La misura è stata richiesta dalla Procura sulla base di una inchiesta del Gico che riguardava appunto l’accrescimento patrimoniale della signora, che risultava però incapiente rispetto alla capacità reddituale dichiarata. Come poteva dunque essere proprietaria di un appartamento del valore stimato di 100mila euro? I giudici dell’Assise hanno così accolto la richiesta della Procura: quell’immobile era stato acquistato con i proventi illeciti derivati dalle attività criminali messe in piedi da Mario Pepe durante la sua militanza nel clan Nuova Famiglia».

Nell’articolo del quotidiano campano si aggiunge: «Pepe, secondo quanto stabilito da sentenze passate in giudicato con reati di associazione camorristica, usura, estorsione e riciclaggio, era l’uomo usato dal clan anche per il reinvestimento del “denaro sporco”. Soldi che finivano soprattutto nell’edilizia e nella compravendita di immobili. Parchi residenziali, case, terreni».

Elementi che fanno pensare a un tentativo della camorra di investire, nel 1992, in Piemonte, regione dove Mario Pepe fu arrestato e operò negli ultimi mesi della sua latitanza.
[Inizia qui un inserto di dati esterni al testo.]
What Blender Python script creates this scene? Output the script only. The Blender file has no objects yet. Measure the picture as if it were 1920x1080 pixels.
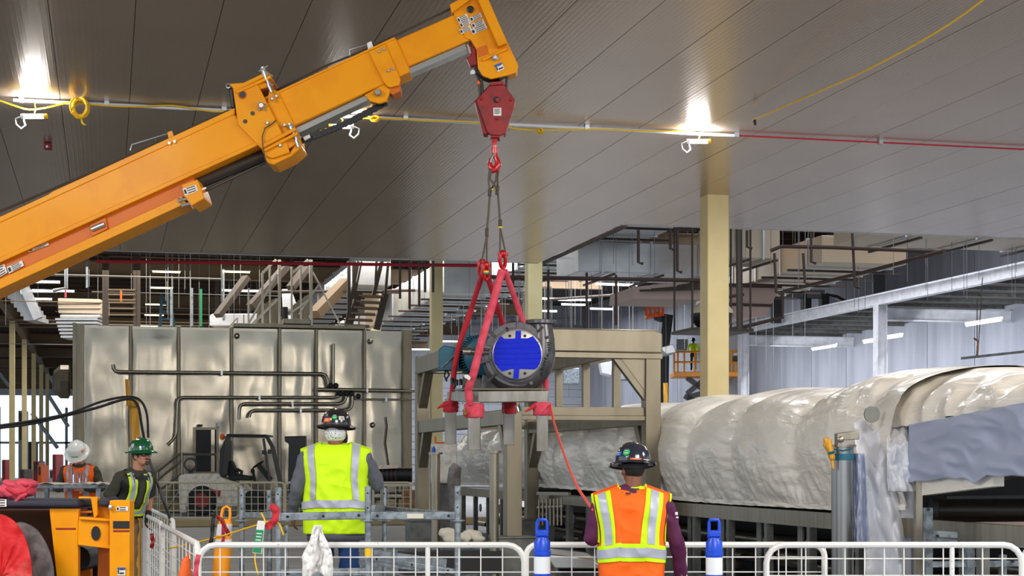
import bpy, math, random
from mathutils import Vector, Matrix, noise
random.seed(7)
sc = bpy.context.scene
COL = sc.collection
PI = math.pi
# ---------------------------------------------------------------- camera
F = 3130.0; TH = math.radians(13.65); CH = 1.5; PX0 = 960.0; PY0 = 868.0
CT, ST = math.cos(TH), math.sin(TH)
FWD = Vector((ST, CT, 0)); RIGHT = Vector((CT, -ST, 0)); UP = Vector((0, 0, 1))
cam = bpy.data.cameras.new('camera'); camo = bpy.data.objects.new('camera', cam); COL.objects.link(camo)
camo.location = (0, 0, CH); camo.rotation_euler = (PI/2, 0, -TH)
cam.sensor_width = 36; cam.lens = F/1920*36; cam.shift_y = (PY0-540)/1920; cam.clip_end = 500
sc.camera = camo
# ---------------------------------------------------------------- colour management, world, lights
sc.view_settings.view_transform = 'Standard'
try: sc.view_settings.look = 'None'
except Exception: pass
sc.view_settings.gamma = 1; sc.view_settings.use_curve_mapping = False
sc.view_settings.exposure = 0.6
w = bpy.data.worlds.new('world'); sc.world = w; w.use_nodes = True
bg = w.node_tree.nodes['Background']
bg.inputs[0].default_value = (0.80, 0.90, 1.0, 1); bg.inputs[1].default_value = 0.85
def lamp(name, loc, size, power, col=(1, .95, .87), rot=(0, 0, 0), sy=None):
    l = bpy.data.lights.new(name, 'AREA'); l.energy = power; l.color = col
    l.shape = 'RECTANGLE'; l.size = size; l.size_y = sy or size
    o = bpy.data.objects.new(name, l); COL.objects.link(o); o.location = loc; o.rotation_euler = rot
    o['kind'] = 'structure'
    return o
# hall lighting: fluorescent high-bay rows under the roof, plus unseen fill lamps added in the low bay
lamp('bay_and_fill_light', (4, 58, 8.2), 14, 1100, sy=10)
lamp('bay_and_fill_light', (6, 85, 8.2), 18, 1500, sy=20)
lamp('bay_and_fill_light', (17, 60, 8.9), 10, 2500, (.94, .96, 1), sy=14)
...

Un’operazione probabilmente “saltata” a causa del pentimento del boss del cui passaggio ad Alba rimane traccia solo negli atti di confisca di un appartamento che, come molti beni sottratti alle mafie, si spera possa trovare una nuova collocazione e risolvere i problemi di una delle molte famiglie albesi indigenti alla ricerca di un’abitazione.